Problem to solve: Retype the material word for word.
★ ★ ★ ★ ★
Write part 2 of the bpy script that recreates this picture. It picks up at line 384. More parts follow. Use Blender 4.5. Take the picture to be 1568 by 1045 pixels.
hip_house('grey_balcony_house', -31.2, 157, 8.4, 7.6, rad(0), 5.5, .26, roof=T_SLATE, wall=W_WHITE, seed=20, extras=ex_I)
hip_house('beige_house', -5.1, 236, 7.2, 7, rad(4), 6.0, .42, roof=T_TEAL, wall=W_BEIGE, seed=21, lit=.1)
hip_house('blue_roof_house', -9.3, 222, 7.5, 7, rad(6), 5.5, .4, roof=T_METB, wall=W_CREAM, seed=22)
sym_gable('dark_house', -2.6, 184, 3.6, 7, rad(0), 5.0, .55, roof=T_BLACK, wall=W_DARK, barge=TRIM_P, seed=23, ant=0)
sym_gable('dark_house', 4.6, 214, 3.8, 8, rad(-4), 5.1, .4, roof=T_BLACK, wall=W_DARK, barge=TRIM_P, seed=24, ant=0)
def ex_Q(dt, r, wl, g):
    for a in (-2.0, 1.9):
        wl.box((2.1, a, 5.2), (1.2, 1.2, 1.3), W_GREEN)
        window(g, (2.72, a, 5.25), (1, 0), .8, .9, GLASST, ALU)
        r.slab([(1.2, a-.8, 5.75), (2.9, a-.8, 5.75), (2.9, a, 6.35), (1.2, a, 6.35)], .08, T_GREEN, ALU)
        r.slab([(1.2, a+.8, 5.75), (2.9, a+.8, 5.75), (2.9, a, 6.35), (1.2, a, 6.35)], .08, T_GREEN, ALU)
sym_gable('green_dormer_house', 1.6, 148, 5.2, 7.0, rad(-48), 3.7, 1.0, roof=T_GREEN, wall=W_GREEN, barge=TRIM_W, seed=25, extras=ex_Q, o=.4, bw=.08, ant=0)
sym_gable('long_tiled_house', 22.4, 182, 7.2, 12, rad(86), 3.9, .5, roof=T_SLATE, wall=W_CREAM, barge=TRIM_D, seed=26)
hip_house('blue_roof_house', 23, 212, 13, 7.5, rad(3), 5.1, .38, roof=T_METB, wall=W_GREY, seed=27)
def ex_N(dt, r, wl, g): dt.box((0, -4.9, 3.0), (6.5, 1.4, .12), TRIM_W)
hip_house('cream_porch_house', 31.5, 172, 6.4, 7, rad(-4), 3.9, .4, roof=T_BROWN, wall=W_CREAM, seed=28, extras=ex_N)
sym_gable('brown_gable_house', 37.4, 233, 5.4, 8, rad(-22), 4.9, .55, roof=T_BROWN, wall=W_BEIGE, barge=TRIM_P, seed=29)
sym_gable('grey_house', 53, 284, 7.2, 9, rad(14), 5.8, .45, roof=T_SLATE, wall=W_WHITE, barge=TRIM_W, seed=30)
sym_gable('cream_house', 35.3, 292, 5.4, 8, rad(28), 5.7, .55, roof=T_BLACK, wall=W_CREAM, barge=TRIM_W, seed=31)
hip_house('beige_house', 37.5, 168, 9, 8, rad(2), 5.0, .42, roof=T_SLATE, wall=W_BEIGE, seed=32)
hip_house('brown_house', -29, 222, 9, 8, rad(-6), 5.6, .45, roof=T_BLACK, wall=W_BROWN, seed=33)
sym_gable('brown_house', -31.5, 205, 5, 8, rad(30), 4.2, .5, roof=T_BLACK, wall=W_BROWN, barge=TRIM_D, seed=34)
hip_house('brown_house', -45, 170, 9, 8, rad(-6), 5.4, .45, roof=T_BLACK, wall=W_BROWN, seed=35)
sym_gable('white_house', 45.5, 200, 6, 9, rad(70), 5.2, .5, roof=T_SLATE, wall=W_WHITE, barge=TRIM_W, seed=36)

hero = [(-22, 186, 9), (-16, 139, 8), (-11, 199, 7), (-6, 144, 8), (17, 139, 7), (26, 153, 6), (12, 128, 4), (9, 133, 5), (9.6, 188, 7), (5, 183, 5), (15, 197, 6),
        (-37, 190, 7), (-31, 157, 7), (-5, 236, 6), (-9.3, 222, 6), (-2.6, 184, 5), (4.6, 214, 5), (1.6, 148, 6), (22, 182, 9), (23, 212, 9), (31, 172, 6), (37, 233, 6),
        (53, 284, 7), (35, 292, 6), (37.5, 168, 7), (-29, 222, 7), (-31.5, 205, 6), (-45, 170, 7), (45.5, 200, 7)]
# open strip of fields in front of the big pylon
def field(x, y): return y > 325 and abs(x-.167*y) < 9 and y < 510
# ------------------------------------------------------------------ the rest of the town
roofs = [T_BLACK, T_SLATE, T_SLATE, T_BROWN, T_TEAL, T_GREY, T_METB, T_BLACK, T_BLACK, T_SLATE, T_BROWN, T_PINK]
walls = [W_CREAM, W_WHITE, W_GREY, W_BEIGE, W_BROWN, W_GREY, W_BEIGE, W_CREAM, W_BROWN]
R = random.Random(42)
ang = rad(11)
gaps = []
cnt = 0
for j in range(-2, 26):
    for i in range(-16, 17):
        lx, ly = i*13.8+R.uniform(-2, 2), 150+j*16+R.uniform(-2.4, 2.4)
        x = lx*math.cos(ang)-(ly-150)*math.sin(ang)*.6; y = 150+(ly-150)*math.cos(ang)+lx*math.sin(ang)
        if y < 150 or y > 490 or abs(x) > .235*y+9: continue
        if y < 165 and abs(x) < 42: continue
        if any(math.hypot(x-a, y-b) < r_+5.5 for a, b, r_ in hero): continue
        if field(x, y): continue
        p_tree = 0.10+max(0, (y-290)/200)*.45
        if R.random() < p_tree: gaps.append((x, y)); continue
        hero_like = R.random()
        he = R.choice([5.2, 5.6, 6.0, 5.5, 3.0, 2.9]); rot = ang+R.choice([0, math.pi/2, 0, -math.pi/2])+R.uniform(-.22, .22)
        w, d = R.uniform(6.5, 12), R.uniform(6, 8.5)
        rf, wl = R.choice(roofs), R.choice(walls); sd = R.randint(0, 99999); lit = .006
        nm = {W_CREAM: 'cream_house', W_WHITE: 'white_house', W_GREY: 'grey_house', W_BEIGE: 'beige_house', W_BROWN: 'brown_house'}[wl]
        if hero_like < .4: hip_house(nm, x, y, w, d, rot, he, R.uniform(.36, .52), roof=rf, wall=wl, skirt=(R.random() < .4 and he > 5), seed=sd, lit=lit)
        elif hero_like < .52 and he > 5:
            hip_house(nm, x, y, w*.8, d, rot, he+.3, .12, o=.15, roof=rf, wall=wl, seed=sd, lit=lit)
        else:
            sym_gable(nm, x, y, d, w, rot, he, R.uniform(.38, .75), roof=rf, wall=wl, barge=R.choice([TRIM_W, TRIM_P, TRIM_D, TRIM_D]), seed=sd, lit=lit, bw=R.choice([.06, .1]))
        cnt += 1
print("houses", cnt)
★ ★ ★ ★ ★
Answer to this exercise:
Write part 2 of the bpy script that recreates this picture. It picks up at line 384. More parts follow. Use Blender 4.5. Take the picture to be 1568 by 1045 pixels.
hip_house('grey_balcony_house', -31.2, 157, 8.4, 7.6, rad(0), 5.5, .26, roof=T_SLATE, wall=W_WHITE, seed=20, extras=ex_I)
hip_house('beige_house', -5.1, 236, 7.2, 7, rad(4), 6.0, .42, roof=T_TEAL, wall=W_BEIGE, seed=21, lit=.1)
hip_house('blue_roof_house', -9.3, 222, 7.5, 7, rad(6), 5.5, .4, roof=T_METB, wall=W_CREAM, seed=22)
sym_gable('dark_house', -2.6, 184, 3.6, 7, rad(0), 5.0, .55, roof=T_BLACK, wall=W_DARK, barge=TRIM_P, seed=23, ant=0)
sym_gable('dark_house', 4.6, 214, 3.8, 8, rad(-4), 5.1, .4, roof=T_BLACK, wall=W_DARK, barge=TRIM_P, seed=24, ant=0)
def ex_Q(dt, r, wl, g):
    for a in (-2.0, 1.9):
        wl.box((2.1, a, 5.2), (1.2, 1.2, 1.3), W_GREEN)
        window(g, (2.72, a, 5.25), (1, 0), .8, .9, GLASST, ALU)
        r.slab([(1.2, a-.8, 5.75), (2.9, a-.8, 5.75), (2.9, a, 6.35), (1.2, a, 6.35)], .08, T_GREEN, ALU)
        r.slab([(1.2, a+.8, 5.75), (2.9, a+.8, 5.75), (2.9, a, 6.35), (1.2, a, 6.35)], .08, T_GREEN, ALU)
sym_gable('green_dormer_house', 1.6, 148, 5.2, 7.0, rad(-48), 3.7, 1.0, roof=T_GREEN, wall=W_GREEN, barge=TRIM_W, seed=25, extras=ex_Q, o=.4, bw=.08, ant=0)
sym_gable('long_tiled_house', 22.4, 182, 7.2, 12, rad(86), 3.9, .5, roof=T_SLATE, wall=W_CREAM, barge=TRIM_D, seed=26)
hip_house('blue_roof_house', 23, 212, 13, 7.5, rad(3), 5.1, .38, roof=T_METB, wall=W_GREY, seed=27)
def ex_N(dt, r, wl, g): dt.box((0, -4.9, 3.0), (6.5, 1.4, .12), TRIM_W)
hip_house('cream_porch_house', 31.5, 172, 6.4, 7, rad(-4), 3.9, .4, roof=T_BROWN, wall=W_CREAM, seed=28, extras=ex_N)
sym_gable('brown_gable_house', 37.4, 233, 5.4, 8, rad(-22), 4.9, .55, roof=T_BROWN, wall=W_BEIGE, barge=TRIM_P, seed=29)
sym_gable('grey_house', 53, 284, 7.2, 9, rad(14), 5.8, .45, roof=T_SLATE, wall=W_WHITE, barge=TRIM_W, seed=30)
sym_gable('cream_house', 35.3, 292, 5.4, 8, rad(28), 5.7, .55, roof=T_BLACK, wall=W_CREAM, barge=TRIM_W, seed=31)
hip_house('beige_house', 37.5, 168, 9, 8, rad(2), 5.0, .42, roof=T_SLATE, wall=W_BEIGE, seed=32)
hip_house('brown_house', -29, 222, 9, 8, rad(-6), 5.6, .45, roof=T_BLACK, wall=W_BROWN, seed=33)
sym_gable('brown_house', -31.5, 205, 5, 8, rad(30), 4.2, .5, roof=T_BLACK, wall=W_BROWN, barge=TRIM_D, seed=34)
hip_house('brown_house', -45, 170, 9, 8, rad(-6), 5.4, .45, roof=T_BLACK, wall=W_BROWN, seed=35)
sym_gable('white_house', 45.5, 200, 6, 9, rad(70), 5.2, .5, roof=T_SLATE, wall=W_WHITE, barge=TRIM_W, seed=36)

hero = [(-22, 186, 9), (-16, 139, 8), (-11, 199, 7), (-6, 144, 8), (17, 139, 7), (26, 153, 6), (12, 128, 4), (9, 133, 5), (9.6, 188, 7), (5, 183, 5), (15, 197, 6),
        (-37, 190, 7), (-31, 157, 7), (-5, 236, 6), (-9.3, 222, 6), (-2.6, 184, 5), (4.6, 214, 5), (1.6, 148, 6), (22, 182, 9), (23, 212, 9), (31, 172, 6), (37, 233, 6),
        (53, 284, 7), (35, 292, 6), (37.5, 168, 7), (-29, 222, 7), (-31.5, 205, 6), (-45, 170, 7), (45.5, 200, 7)]
# open strip of fields in front of the big pylon
def field(x, y): return y > 325 and abs(x-.167*y) < 9 and y < 510
# ------------------------------------------------------------------ the rest of the town
roofs = [T_BLACK, T_SLATE, T_SLATE, T_BROWN, T_TEAL, T_GREY, T_METB, T_BLACK, T_BLACK, T_SLATE, T_BROWN, T_PINK]
walls = [W_CREAM, W_WHITE, W_GREY, W_BEIGE, W_BROWN, W_GREY, W_BEIGE, W_CREAM, W_BROWN]
R = random.Random(42)
ang = rad(11)
gaps = []
cnt = 0
for j in range(-2, 26):
    for i in range(-16, 17):
        lx, ly = i*13.8+R.uniform(-2, 2), 150+j*16+R.uniform(-2.4, 2.4)
        x = lx*math.cos(ang)-(ly-150)*math.sin(ang)*.6; y = 150+(ly-150)*math.cos(ang)+lx*math.sin(ang)
        if y < 150 or y > 490 or abs(x) > .235*y+9: continue
        if y < 165 and abs(x) < 42: continue
        if any(math.hypot(x-a, y-b) < r_+5.5 for a, b, r_ in hero): continue
        if field(x, y): continue
        p_tree = 0.10+max(0, (y-290)/200)*.45
        if R.random() < p_tree: gaps.append((x, y)); continue
        hero_like = R.random()
        he = R.choice([5.2, 5.6, 6.0, 5.5, 3.0, 2.9]); rot = ang+R.choice([0, math.pi/2, 0, -math.pi/2])+R.uniform(-.22, .22)
        w, d = R.uniform(6.5, 12), R.uniform(6, 8.5)
        rf, wl = R.choice(roofs), R.choice(walls); sd = R.randint(0, 99999); lit = .006
        nm = {W_CREAM: 'cream_house', W_WHITE: 'white_house', W_GREY: 'grey_house', W_BEIGE: 'beige_house', W_BROWN: 'brown_house'}[wl]
        if hero_like < .4: hip_house(nm, x, y, w, d, rot, he, R.uniform(.36, .52), roof=rf, wall=wl, skirt=(R.random() < .4 and he > 5), seed=sd, lit=lit)
        elif hero_like < .52 and he > 5:
            hip_house(nm, x, y, w*.8, d, rot, he+.3, .12, o=.15, roof=rf, wall=wl, seed=sd, lit=lit)
        else:
            sym_gable(nm, x, y, d, w, rot, he, R.uniform(.38, .75), roof=rf, wall=wl, barge=R.choice([TRIM_W, TRIM_P, TRIM_D, TRIM_D]), seed=sd, lit=lit, bw=R.choice([.06, .1]))
        cnt += 1
print("houses", cnt)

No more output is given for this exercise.